● **GIVEN MATERIAL**
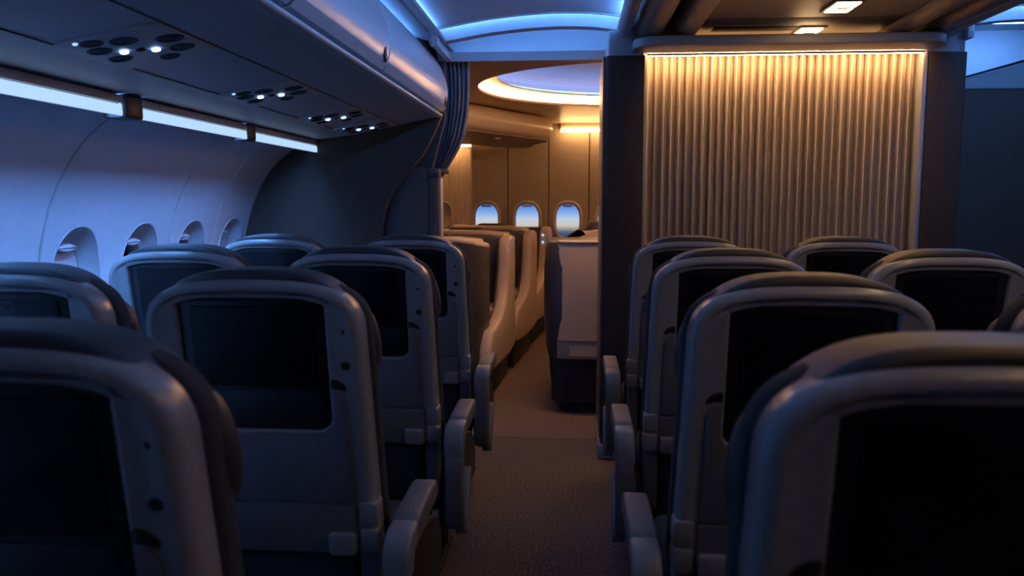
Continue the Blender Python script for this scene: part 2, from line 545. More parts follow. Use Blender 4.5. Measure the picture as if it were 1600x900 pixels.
# ceiling vault over an aisle -----------------------------------------
VA = smooth([(-.72, 2.130), (-.60, 2.150), (-.40, 2.183), (-.15, 2.205), (.05, 2.205), (.20, 2.190), (.283, 2.175)], 4)
def vault(mir=False):
    f = (lambda x: 2*1.06-x) if mir else (lambda x: x)
    sd = 'right' if mir else 'left'
    ce = MB().sheet([(f(x), z) for x, z in VA], [-2.6, 1.0, 2.6, 3.98]).build('ceiling', CEILM)
    struct(ce, 'vaulted %s ceiling panel over the aisle' % ('dark blue' if not mir else 'right hand blue'), 'ceiling')
    # front rib: an arch with thickness
    def arch(dz):
        return [(f(x), z+dz) for x, z in VA]
    rb = MB()
    lo, hi = arch(-.030), arch(.11)
    for y0, y1, bot in ((4.085, 4.16, -.045),):
        lo = arch(bot)
        sec = lo+hi[::-1]
        rb.extrude(sec, y0, y1)
    ro = rb.build('trim_3' if not mir else 'trim_4', CEILM)
    struct(ro, 'curved arch rib above the %s doorway' % sd, 'trim')
    # end edge of the vault
    vb = MB()
    sec = arch(-.004)+arch(.06)[::-1]
    vb.extrude(sec, 3.975, 3.995)
    vb.build('arch_edge', CEILM, ce)
    # cove lamps hidden behind rib and vault edge
    for y0, y1, nm, dz in ((4.062, 4.078, 'a', .034), (4.175, 4.20, 'b', .015)):
        t = empty('cove_light', (f(-.2), y0, 2.25))
        tag(t, 'curved blue cove light %s the %s arch' % ('behind the first edge of' if nm == 'a' else 'hidden beyond the rib of', sd), 'cove light', 'arch cove lights')
        pts = [(f(x)-f(-.2), z+dz-2.25) for x, z in VA][2:-1]
        MB().loft([[(x, 0, z) for x, z in pts], [(x, y1-y0, z) for x, z in pts], [(x, y1-y0, z+.010) for x, z in pts], [(x, 0, z+.010) for x, z in pts], [(x, 0, z) for x, z in pts]], False).build('diffuser', E_ARCH if nm == 'a' else E_ARCH2, t)
    # recess roof and header facing the cabin
    rc = MB()
    hh = [(f(-.72), 2.05), (f(.31), 2.05), (f(.31), 2.40), (f(-.72), 2.40)]
    rc.box(min(f(-.72), f(.31)), max(f(-.72), f(.31)), 4.0, 4.44, 2.36, 2.40, .002)
    r2 = rc.build('ceiling', CEILM)
    struct(r2, 'recessed ceiling pocket above the %s doorway' % sd, 'ceiling')
    # side cheeks
    for xx in (-.66, .255):
        a_, b_ = sorted((f(xx), f(xx+(-.03 if xx < 0 else .03))))
        MB().box(a_, b_, 3.98, 4.44, 2.06, 2.38, .003).build('cheek', CEILM, r2)
    return ce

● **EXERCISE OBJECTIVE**
Reproduce the whole listing word for word, setting aside any pictures.

● **THE REPLY**
Continue the Blender Python script for this scene: part 2, from line 545. More parts follow. Use Blender 4.5. Measure the picture as if it were 1600x900 pixels.
# ceiling vault over an aisle -----------------------------------------
VA = smooth([(-.72, 2.130), (-.60, 2.150), (-.40, 2.183), (-.15, 2.205), (.05, 2.205), (.20, 2.190), (.283, 2.175)], 4)
def vault(mir=False):
    f = (lambda x: 2*1.06-x) if mir else (lambda x: x)
    sd = 'right' if mir else 'left'
    ce = MB().sheet([(f(x), z) for x, z in VA], [-2.6, 1.0, 2.6, 3.98]).build('ceiling', CEILM)
    struct(ce, 'vaulted %s ceiling panel over the aisle' % ('dark blue' if not mir else 'right hand blue'), 'ceiling')
    # front rib: an arch with thickness
    def arch(dz):
        return [(f(x), z+dz) for x, z in VA]
    rb = MB()
    lo, hi = arch(-.030), arch(.11)
    for y0, y1, bot in ((4.085, 4.16, -.045),):
        lo = arch(bot)
        sec = lo+hi[::-1]
        rb.extrude(sec, y0, y1)
    ro = rb.build('trim_3' if not mir else 'trim_4', CEILM)
    struct(ro, 'curved arch rib above the %s doorway' % sd, 'trim')
    # end edge of the vault
    vb = MB()
    sec = arch(-.004)+arch(.06)[::-1]
    vb.extrude(sec, 3.975, 3.995)
    vb.build('arch_edge', CEILM, ce)
    # cove lamps hidden behind rib and vault edge
    for y0, y1, nm, dz in ((4.062, 4.078, 'a', .034), (4.175, 4.20, 'b', .015)):
        t = empty('cove_light', (f(-.2), y0, 2.25))
        tag(t, 'curved blue cove light %s the %s arch' % ('behind the first edge of' if nm == 'a' else 'hidden beyond the rib of', sd), 'cove light', 'arch cove lights')
        pts = [(f(x)-f(-.2), z+dz-2.25) for x, z in VA][2:-1]
        MB().loft([[(x, 0, z) for x, z in pts], [(x, y1-y0, z) for x, z in pts], [(x, y1-y0, z+.010) for x, z in pts], [(x, 0, z+.010) for x, z in pts], [(x, 0, z) for x, z in pts]], False).build('diffuser', E_ARCH if nm == 'a' else E_ARCH2, t)
    # recess roof and header facing the cabin
    rc = MB()
    hh = [(f(-.72), 2.05), (f(.31), 2.05), (f(.31), 2.40), (f(-.72), 2.40)]
    rc.box(min(f(-.72), f(.31)), max(f(-.72), f(.31)), 4.0, 4.44, 2.36, 2.40, .002)
    r2 = rc.build('ceiling', CEILM)
    struct(r2, 'recessed ceiling pocket above the %s doorway' % sd, 'ceiling')
    # side cheeks
    for xx in (-.66, .255):
        a_, b_ = sorted((f(xx), f(xx+(-.03 if xx < 0 else .03))))
        MB().box(a_, b_, 3.98, 4.44, 2.06, 2.38, .003).build('cheek', CEILM, r2)
    return ce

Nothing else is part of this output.